▶ YOUR OBJECTIVE: Return the whole listing, keeping every character the same.

— begin COLLECTED MATERIAL —

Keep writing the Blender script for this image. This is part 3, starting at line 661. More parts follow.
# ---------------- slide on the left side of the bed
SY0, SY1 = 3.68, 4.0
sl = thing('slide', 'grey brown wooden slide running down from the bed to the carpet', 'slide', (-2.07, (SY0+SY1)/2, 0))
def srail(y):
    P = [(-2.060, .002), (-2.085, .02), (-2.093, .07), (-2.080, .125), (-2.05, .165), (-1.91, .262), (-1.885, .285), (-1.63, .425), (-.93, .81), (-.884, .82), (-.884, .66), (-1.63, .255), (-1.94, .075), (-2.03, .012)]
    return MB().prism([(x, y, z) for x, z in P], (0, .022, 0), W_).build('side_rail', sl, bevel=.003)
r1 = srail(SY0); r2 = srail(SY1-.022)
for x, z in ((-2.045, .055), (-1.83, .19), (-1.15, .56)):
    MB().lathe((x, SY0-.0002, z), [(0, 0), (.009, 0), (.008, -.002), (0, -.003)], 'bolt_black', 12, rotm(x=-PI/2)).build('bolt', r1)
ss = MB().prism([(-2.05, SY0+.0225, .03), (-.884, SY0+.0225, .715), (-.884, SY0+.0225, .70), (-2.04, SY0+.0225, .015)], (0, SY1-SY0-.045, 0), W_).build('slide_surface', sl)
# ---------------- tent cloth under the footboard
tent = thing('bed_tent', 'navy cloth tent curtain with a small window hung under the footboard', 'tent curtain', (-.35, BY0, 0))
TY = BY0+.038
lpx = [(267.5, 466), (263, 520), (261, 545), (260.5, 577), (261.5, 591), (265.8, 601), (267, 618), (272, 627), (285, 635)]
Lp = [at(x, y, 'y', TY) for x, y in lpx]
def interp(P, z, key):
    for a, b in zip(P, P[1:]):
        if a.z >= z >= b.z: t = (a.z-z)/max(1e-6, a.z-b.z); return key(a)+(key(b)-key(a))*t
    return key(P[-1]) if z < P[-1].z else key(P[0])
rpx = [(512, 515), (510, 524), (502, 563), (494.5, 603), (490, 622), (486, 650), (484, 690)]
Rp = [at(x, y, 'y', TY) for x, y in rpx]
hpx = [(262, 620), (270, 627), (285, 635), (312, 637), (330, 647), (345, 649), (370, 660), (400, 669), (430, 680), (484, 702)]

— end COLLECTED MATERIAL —

▶ CORRECT OUTPUT:
Keep writing the Blender script for this image. This is part 3, starting at line 661. More parts follow.
# ---------------- slide on the left side of the bed
SY0, SY1 = 3.68, 4.0
sl = thing('slide', 'grey brown wooden slide running down from the bed to the carpet', 'slide', (-2.07, (SY0+SY1)/2, 0))
def srail(y):
    P = [(-2.060, .002), (-2.085, .02), (-2.093, .07), (-2.080, .125), (-2.05, .165), (-1.91, .262), (-1.885, .285), (-1.63, .425), (-.93, .81), (-.884, .82), (-.884, .66), (-1.63, .255), (-1.94, .075), (-2.03, .012)]
    return MB().prism([(x, y, z) for x, z in P], (0, .022, 0), W_).build('side_rail', sl, bevel=.003)
r1 = srail(SY0); r2 = srail(SY1-.022)
for x, z in ((-2.045, .055), (-1.83, .19), (-1.15, .56)):
    MB().lathe((x, SY0-.0002, z), [(0, 0), (.009, 0), (.008, -.002), (0, -.003)], 'bolt_black', 12, rotm(x=-PI/2)).build('bolt', r1)
ss = MB().prism([(-2.05, SY0+.0225, .03), (-.884, SY0+.0225, .715), (-.884, SY0+.0225, .70), (-2.04, SY0+.0225, .015)], (0, SY1-SY0-.045, 0), W_).build('slide_surface', sl)
# ---------------- tent cloth under the footboard
tent = thing('bed_tent', 'navy cloth tent curtain with a small window hung under the footboard', 'tent curtain', (-.35, BY0, 0))
TY = BY0+.038
lpx = [(267.5, 466), (263, 520), (261, 545), (260.5, 577), (261.5, 591), (265.8, 601), (267, 618), (272, 627), (285, 635)]
Lp = [at(x, y, 'y', TY) for x, y in lpx]
def interp(P, z, key):
    for a, b in zip(P, P[1:]):
        if a.z >= z >= b.z: t = (a.z-z)/max(1e-6, a.z-b.z); return key(a)+(key(b)-key(a))*t
    return key(P[-1]) if z < P[-1].z else key(P[0])
rpx = [(512, 515), (510, 524), (502, 563), (494.5, 603), (490, 622), (486, 650), (484, 690)]
Rp = [at(x, y, 'y', TY) for x, y in rpx]
hpx = [(262, 620), (270, 627), (285, 635), (312, 637), (330, 647), (345, 649), (370, 660), (400, 669), (430, 680), (484, 702)]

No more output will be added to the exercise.